A deceptively small decision about how to handle the monitoring/editing/filtering of content submissions ended up having the largest impact to our approach to the site design, internal operations, and management of submissions.
When we still had the vision of the site being strictly a hobby we’d work on at night and over the weekends, we decided to simply open the floodgates and let all submissions immediately go up. Our theory was to let the user community rate the postings, allowing the users to identify the top quality postings. This idea more or less stuck from 2007 through early 2008. It was tempting from a labor standpoint, but ultimately this approach wouldn’t work for a few reasons.
First, we weren’t comfortable with the branding implications. We wanted *some* kind of minimum bar of quality applied to submissions. This was a decision we waffled on even after development had begun on the site, but I believe we made the right one in regards to providing at least a guiding hand of quality.

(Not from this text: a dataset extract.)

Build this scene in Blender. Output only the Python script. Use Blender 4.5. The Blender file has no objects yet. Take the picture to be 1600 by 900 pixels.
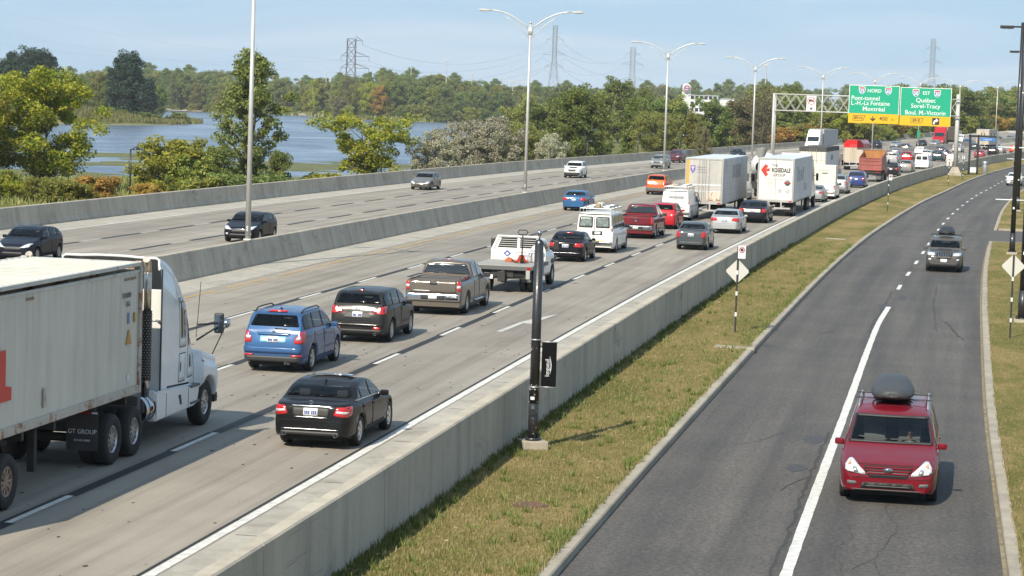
import bpy, bmesh, math, random
import numpy as np
from mathutils import Vector, Matrix
from mathutils.bvhtree import BVHTree
R = math.radians
rnd = random.Random(7)
SC = bpy.context.scene
COL = SC.collection

# ------------------------------------------------------------------ camera
CAM_H = 7.75
cam_d = bpy.data.cameras.new('camera')
cam = bpy.data.objects.new('camera', cam_d)
COL.objects.link(cam)
cam_d.sensor_width = 36.0
cam_d.lens = 3750.0 / 1600.0 * 36.0
cam_d.clip_start = 0.5
cam_d.clip_end = 20000
fwd = Vector((-0.17250927, 0.98198419, -0.07712073))
rgt = Vector((0.98491751, 0.17302458, 0.0))
upv = rgt.cross(fwd)
roll = R(1.9)
cr, sr = math.cos(roll), math.sin(roll)
cx_, cy_ = rgt * cr + upv * sr, upv * cr - rgt * sr
cam.matrix_world = Matrix(((cx_.x, cy_.x, -fwd.x, 0), (cx_.y, cy_.y, -fwd.y, 0),
                           (cx_.z, cy_.z, -fwd.z, CAM_H), (0, 0, 0, 1)))
SC.camera = cam

# ------------------------------------------------------------------ light
SUN_TO = Vector((-0.34, -1.12, 1.0)).normalized()
sun_el = math.asin(SUN_TO.z)
sun_rot = math.atan2(SUN_TO.x, SUN_TO.y)
W_ = bpy.data.worlds.new('World')
SC.world = W_
W_.use_nodes = True
nt = W_.node_tree
bg = nt.nodes['Background']
sky = nt.nodes.new('ShaderNodeTexSky')
sky.sky_type = 'NISHITA'
sky.sun_disc = False
sky.sun_elevation = sun_el
sky.sun_rotation = sun_rot
sky.altitude = 50
sky.air_density = 1.0
sky.dust_density = 0.3
sky.ozone_density = 2.0
haze_mix = nt.nodes.new('ShaderNodeMixRGB'); haze_mix.inputs[0].default_value = .84
haze_mix.inputs[2].default_value = (3.2, 5.0, 7.05, 1)      # pale high haze spread over the whole dome
nt.links.new(sky.outputs[0], haze_mix.inputs[1])
wtc = nt.nodes.new('ShaderNodeTexCoord'); wmp = nt.nodes.new('ShaderNodeMapping'); wmp.inputs['Scale'].default_value = (3.0, 3.0, 22.0)
wns = nt.nodes.new('ShaderNodeTexNoise'); wns.inputs['Scale'].default_value = 2.2; wns.inputs['Detail'].default_value = 5; wns.inputs['Distortion'].default_value = .8
wrp = nt.nodes.new('ShaderNodeValToRGB'); wrp.color_ramp.elements[0].position = .42; wrp.color_ramp.elements[1].position = .78
wrp.color_ramp.elements[0].color = (0, 0, 0, 1); wrp.color_ramp.elements[1].color = (.55, .55, .55, 1)
veil = nt.nodes.new('ShaderNodeMixRGB'); veil.inputs[2].default_value = (6.4, 7.1, 7.8, 1)      # thin cirrus
nt.links.new(wtc.outputs['Generated'], wmp.inputs[0]); nt.links.new(wmp.outputs[0], wns.inputs[0]); nt.links.new(wns.outputs[0], wrp.inputs[0])
nt.links.new(wrp.outputs[0], veil.inputs[0]); nt.links.new(haze_mix.outputs[0], veil.inputs[1]); nt.links.new(veil.outputs[0], bg.inputs[0])
bg.inputs[1].default_value = 0.080
sun_d = bpy.data.lights.new('sun', 'SUN')
sun_d.energy = 4.5
sun_d.angle = R(0.55)
sun_d.color = (1.0, 0.91, 0.745)
sun = bpy.data.objects.new('sun', sun_d)
COL.objects.link(sun)
sun.rotation_euler = SUN_TO.to_track_quat('Z', 'Y').to_euler()
SC.view_settings.view_transform = 'Standard'
SC.view_settings.look = 'None'
SC.view_settings.exposure = 0.60
SC.view_settings.gamma = 1.0
SC.cycles.use_denoising = True
SC.cycles.max_bounces = 6
SC.cycles.transparent_max_bounces = 6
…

Second, we decided to own the responsibility of filtering the content, posting only the best submissions. Besides, we’d have to take down inappropriate content anyway, so why remain reactive in the process?
Third, we consciously were trying to avoid the YouTube model, where the best of the content is buried in a haystack of content. While there are tools and social norms that help the better content bubble to the top (e.g., ratings, word-of-mouth/email from trusted sources, etc.), the reality is that much of YouTube finds a very small audience. I can hear rumblings about Long Tail stirring, so let me clarify that YouTube is a single-media/multiple-subject site, which makes it perfect to analyze under the Long Tail. I imagine that most videos on YouTube have at least one avid fan, even if 99% of the other YouTube viewers hate it. Our site is multiple-media/single-subject, so we’re somewhat self-selecting ourselves out of a large chunk of the Long Tail simply by excluding anything not in fantasy. In fact, it’s even more selective than that: we exclude anything not set in Runes of Gallidon.
This decision also changed the focus and operational nature of the company. We shifted from a user-generated, “anything goes” media site to a more traditional publisher of content as soon as we placed ourselves between the submittors of content and the consumers of that content.
I remain concerned about scalability with such a limited resource to devote to reviewing submissions, but I think the site will benefit in the long term as a result of scoping the submissions.